● **INFORMATION PROVIDED**:

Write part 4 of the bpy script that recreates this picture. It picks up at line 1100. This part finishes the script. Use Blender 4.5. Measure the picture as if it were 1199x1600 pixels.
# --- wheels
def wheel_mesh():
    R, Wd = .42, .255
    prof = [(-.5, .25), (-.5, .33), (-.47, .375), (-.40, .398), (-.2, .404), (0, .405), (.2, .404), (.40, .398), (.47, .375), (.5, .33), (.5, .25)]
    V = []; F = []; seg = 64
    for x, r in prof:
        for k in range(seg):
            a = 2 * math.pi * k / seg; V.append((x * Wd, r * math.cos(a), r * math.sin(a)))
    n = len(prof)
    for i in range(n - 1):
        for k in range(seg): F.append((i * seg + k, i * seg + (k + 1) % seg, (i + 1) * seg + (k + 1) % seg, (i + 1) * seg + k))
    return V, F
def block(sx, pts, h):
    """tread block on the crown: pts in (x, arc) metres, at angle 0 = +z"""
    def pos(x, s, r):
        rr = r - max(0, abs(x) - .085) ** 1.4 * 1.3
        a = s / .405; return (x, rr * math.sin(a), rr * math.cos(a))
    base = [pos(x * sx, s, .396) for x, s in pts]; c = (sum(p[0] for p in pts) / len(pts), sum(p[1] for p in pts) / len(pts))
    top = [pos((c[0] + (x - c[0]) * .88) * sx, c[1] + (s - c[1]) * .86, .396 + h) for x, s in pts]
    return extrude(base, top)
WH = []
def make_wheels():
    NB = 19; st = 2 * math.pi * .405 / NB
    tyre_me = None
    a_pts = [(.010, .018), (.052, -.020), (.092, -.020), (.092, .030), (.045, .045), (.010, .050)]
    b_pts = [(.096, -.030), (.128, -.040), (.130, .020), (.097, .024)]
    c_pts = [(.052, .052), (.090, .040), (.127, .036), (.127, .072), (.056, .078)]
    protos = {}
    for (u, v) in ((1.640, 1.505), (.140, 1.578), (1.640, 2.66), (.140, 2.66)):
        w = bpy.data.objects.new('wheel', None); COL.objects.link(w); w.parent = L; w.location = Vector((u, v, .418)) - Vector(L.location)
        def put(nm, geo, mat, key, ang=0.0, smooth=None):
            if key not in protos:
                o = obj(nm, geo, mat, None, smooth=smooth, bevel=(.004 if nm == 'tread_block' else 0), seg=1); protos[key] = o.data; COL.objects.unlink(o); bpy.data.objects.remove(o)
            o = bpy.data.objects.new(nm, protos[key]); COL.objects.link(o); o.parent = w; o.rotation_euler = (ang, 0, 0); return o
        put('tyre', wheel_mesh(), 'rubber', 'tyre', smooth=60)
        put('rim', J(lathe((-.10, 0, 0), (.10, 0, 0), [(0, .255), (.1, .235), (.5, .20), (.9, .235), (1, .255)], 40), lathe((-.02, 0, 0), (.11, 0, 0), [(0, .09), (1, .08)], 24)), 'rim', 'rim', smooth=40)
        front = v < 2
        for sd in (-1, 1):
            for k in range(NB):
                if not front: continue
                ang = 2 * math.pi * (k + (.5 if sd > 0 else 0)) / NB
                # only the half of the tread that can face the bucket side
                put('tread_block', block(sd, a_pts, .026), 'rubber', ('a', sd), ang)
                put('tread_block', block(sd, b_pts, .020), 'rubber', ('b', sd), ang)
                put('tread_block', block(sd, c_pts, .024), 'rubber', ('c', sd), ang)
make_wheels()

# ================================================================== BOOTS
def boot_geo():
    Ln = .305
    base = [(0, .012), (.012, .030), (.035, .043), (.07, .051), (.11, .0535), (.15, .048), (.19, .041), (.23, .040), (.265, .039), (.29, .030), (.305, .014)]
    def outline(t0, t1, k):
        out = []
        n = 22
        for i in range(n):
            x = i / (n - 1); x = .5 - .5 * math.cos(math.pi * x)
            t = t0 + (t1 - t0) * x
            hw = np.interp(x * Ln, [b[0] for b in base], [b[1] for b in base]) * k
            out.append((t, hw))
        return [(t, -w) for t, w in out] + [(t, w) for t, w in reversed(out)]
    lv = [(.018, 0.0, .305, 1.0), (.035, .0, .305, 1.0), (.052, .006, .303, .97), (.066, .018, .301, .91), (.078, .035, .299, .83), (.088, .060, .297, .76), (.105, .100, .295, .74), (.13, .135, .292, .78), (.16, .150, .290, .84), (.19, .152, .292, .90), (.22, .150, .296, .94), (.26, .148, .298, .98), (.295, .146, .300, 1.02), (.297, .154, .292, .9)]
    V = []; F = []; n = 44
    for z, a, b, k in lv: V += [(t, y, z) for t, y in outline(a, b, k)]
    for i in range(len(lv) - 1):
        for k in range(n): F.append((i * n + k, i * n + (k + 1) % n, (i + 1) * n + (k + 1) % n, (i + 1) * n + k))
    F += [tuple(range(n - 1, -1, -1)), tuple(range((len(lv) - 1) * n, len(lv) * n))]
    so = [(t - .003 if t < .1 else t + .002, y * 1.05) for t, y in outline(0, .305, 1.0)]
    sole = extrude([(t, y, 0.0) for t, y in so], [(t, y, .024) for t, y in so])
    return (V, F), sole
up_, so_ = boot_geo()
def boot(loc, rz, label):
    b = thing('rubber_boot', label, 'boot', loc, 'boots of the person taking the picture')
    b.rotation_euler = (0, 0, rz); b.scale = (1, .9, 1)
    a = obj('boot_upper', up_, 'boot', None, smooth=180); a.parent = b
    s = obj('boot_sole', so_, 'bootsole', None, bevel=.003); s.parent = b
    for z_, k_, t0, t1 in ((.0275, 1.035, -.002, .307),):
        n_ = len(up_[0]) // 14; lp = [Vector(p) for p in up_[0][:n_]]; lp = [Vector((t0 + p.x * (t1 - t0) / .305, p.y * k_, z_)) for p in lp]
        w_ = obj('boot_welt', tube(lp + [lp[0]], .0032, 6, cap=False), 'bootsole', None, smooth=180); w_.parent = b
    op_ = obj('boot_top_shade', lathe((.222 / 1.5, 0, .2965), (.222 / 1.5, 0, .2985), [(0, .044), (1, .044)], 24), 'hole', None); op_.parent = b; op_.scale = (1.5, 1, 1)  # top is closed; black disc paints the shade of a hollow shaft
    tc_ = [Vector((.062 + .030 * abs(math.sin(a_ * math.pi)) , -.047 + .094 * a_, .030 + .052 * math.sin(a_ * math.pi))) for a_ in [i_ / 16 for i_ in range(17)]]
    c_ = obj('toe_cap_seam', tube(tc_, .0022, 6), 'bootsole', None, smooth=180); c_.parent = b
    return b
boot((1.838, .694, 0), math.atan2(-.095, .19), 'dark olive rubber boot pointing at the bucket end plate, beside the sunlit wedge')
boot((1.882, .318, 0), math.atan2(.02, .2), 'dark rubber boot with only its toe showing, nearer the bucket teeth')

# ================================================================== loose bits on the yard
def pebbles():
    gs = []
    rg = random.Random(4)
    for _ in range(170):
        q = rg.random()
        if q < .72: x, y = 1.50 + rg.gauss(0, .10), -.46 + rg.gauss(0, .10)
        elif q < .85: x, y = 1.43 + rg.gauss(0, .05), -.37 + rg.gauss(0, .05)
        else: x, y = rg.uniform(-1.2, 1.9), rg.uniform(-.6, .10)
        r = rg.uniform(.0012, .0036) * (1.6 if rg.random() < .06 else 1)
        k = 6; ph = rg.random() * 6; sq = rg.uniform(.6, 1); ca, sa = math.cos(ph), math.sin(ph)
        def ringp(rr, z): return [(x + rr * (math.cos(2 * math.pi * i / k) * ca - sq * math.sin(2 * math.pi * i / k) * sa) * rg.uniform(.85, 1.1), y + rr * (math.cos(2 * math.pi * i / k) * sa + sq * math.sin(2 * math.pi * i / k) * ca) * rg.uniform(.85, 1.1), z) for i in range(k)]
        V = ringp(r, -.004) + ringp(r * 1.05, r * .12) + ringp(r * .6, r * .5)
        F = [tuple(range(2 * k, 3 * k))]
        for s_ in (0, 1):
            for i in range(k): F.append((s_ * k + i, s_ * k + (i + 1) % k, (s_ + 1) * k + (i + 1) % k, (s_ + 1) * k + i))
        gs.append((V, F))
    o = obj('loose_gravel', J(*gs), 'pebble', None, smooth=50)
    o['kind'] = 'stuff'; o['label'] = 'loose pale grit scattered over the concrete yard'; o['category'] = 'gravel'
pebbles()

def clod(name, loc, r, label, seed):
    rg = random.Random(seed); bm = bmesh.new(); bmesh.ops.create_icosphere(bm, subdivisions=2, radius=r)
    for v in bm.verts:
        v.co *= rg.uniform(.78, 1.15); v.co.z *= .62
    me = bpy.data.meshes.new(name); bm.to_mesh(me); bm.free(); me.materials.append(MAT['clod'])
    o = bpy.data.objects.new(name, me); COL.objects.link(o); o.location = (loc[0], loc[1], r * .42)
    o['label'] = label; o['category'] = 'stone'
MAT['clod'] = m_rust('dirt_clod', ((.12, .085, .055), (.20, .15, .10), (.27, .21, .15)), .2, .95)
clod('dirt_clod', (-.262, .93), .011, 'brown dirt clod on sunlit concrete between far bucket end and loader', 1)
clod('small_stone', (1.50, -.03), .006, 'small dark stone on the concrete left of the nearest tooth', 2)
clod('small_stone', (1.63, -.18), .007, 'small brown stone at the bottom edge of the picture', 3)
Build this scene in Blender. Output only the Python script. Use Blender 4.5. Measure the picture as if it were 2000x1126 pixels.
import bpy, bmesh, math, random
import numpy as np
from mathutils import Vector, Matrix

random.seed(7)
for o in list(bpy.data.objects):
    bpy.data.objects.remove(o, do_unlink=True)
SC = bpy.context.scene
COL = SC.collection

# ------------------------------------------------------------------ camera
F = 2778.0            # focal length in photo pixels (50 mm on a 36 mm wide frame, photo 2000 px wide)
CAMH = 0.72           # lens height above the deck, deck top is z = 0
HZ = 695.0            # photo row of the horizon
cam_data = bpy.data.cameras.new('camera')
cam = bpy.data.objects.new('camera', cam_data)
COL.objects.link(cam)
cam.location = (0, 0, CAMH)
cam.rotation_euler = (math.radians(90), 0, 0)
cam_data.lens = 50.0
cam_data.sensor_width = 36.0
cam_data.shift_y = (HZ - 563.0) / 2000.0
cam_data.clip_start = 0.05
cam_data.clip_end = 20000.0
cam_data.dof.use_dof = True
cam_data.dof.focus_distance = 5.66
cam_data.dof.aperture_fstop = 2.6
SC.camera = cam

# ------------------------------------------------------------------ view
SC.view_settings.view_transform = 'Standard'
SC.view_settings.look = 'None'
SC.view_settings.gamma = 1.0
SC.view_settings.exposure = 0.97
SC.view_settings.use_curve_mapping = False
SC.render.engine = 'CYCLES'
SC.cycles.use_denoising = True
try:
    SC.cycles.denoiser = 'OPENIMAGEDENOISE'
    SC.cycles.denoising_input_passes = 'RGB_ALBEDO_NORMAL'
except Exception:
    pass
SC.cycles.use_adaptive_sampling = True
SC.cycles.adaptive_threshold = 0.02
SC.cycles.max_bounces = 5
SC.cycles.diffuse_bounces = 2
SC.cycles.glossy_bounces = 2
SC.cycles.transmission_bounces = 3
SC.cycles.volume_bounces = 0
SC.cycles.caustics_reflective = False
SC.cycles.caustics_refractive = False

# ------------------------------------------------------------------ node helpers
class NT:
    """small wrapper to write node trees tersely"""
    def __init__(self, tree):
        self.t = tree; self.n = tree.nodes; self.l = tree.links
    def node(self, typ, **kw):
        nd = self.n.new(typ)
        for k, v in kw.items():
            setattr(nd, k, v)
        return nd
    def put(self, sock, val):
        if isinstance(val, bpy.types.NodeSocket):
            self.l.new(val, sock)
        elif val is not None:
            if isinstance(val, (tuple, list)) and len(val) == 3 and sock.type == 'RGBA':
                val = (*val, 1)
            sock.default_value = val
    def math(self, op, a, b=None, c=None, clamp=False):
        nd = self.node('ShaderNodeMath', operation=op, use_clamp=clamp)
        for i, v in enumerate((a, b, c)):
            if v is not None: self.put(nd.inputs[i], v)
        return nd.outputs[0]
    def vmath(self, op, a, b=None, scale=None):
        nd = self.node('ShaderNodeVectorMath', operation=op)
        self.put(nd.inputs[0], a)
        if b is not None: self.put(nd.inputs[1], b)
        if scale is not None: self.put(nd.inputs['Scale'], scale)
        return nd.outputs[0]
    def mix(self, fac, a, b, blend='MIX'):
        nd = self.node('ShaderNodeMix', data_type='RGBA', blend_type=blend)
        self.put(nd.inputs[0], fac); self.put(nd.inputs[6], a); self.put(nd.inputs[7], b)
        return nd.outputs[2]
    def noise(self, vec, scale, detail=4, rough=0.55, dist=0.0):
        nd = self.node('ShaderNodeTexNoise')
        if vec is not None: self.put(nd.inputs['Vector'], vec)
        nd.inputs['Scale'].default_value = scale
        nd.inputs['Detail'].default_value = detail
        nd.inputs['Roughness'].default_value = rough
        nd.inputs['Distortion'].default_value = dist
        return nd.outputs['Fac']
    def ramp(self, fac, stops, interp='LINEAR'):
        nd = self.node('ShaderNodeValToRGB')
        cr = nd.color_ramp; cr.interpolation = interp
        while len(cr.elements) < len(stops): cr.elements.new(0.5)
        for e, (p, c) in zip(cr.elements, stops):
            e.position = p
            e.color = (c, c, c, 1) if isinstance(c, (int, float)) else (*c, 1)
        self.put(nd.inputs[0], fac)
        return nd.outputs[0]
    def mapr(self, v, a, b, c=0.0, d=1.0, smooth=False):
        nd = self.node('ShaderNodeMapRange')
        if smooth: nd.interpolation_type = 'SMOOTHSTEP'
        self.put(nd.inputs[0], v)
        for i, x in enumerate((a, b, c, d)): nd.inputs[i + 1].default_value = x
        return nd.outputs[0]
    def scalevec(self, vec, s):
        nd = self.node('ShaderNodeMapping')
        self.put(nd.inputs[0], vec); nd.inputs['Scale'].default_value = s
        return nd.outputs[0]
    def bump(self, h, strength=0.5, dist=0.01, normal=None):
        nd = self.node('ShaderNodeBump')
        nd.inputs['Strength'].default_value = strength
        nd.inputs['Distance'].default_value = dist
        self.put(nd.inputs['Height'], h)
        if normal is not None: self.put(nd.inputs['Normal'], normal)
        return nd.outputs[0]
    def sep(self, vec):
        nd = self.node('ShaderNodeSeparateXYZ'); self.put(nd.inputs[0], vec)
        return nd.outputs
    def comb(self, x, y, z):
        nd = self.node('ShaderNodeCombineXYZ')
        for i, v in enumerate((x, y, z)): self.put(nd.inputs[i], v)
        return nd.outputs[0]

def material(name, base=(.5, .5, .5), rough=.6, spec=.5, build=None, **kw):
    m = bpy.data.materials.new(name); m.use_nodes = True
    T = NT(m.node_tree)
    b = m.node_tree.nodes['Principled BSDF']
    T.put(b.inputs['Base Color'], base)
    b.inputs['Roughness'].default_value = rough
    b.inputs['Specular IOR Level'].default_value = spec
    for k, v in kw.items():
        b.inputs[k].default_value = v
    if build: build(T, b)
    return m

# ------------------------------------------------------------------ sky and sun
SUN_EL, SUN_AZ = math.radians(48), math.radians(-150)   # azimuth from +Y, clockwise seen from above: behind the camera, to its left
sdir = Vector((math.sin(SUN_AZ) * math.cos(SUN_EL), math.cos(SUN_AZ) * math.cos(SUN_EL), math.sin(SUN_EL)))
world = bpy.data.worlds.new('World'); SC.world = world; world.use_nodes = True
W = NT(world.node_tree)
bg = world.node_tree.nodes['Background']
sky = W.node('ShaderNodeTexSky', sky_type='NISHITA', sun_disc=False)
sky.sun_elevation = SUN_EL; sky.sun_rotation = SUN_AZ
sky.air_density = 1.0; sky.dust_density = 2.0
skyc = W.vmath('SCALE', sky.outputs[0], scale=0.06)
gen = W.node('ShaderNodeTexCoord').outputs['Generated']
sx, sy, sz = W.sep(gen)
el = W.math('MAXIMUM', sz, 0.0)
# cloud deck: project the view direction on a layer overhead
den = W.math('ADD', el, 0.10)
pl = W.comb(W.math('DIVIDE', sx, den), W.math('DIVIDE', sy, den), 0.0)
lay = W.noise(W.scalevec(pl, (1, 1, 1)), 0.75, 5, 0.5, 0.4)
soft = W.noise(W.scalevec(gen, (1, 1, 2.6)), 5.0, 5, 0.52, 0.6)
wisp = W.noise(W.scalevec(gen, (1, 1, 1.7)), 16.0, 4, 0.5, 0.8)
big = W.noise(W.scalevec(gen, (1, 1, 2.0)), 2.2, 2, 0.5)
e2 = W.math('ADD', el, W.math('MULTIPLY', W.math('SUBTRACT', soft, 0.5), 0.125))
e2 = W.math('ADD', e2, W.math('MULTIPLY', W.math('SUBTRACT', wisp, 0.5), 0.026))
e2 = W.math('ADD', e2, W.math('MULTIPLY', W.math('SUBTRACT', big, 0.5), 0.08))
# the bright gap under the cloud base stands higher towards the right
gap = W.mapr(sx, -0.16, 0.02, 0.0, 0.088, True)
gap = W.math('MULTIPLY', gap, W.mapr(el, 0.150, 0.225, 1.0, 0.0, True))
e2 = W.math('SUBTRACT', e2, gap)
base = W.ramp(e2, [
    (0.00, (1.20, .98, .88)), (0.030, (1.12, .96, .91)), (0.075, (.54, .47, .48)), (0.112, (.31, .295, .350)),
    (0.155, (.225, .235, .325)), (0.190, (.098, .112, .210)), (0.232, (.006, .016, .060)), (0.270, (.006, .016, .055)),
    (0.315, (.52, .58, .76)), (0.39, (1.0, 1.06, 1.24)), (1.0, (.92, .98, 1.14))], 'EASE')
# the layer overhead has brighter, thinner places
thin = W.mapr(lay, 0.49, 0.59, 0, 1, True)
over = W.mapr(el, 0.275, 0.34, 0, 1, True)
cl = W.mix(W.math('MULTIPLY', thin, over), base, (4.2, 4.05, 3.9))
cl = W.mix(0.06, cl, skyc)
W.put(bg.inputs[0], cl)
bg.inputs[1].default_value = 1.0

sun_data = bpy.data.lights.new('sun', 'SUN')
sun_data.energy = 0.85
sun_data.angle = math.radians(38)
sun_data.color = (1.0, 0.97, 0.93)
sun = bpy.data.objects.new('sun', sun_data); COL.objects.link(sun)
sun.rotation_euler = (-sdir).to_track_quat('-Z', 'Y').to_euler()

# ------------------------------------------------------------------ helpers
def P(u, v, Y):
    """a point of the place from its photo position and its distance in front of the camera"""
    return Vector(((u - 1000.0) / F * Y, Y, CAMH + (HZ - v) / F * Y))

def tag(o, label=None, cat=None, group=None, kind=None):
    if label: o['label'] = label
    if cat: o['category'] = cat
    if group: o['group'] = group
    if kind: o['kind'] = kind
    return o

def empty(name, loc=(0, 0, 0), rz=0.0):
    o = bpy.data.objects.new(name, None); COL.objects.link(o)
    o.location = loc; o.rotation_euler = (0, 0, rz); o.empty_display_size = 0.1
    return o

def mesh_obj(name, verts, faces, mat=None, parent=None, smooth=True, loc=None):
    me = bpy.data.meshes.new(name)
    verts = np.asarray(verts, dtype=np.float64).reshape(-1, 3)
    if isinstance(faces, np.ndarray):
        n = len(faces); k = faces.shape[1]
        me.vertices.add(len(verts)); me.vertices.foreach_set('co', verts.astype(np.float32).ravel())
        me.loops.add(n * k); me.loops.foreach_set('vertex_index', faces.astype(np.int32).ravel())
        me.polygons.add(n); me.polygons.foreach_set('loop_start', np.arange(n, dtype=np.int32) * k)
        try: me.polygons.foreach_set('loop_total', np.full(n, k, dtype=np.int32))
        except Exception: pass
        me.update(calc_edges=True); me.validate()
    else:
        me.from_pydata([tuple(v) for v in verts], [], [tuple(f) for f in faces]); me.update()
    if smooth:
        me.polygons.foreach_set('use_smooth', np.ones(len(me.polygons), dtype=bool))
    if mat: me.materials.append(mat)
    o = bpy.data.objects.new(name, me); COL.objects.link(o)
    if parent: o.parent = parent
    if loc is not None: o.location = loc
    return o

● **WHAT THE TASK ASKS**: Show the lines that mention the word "Blender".

● **OUTPUT FOR THIS TASK**:
Write part 4 of the bpy script that recreates this picture. It picks up at line 1100. This part finishes the script. Use Blender 4.5. Measure the picture as if it were 1199x1600 pixels.
Build this scene in Blender. Output only the Python script. Use Blender 4.5. Measure the picture as if it were 2000x1126 pixels.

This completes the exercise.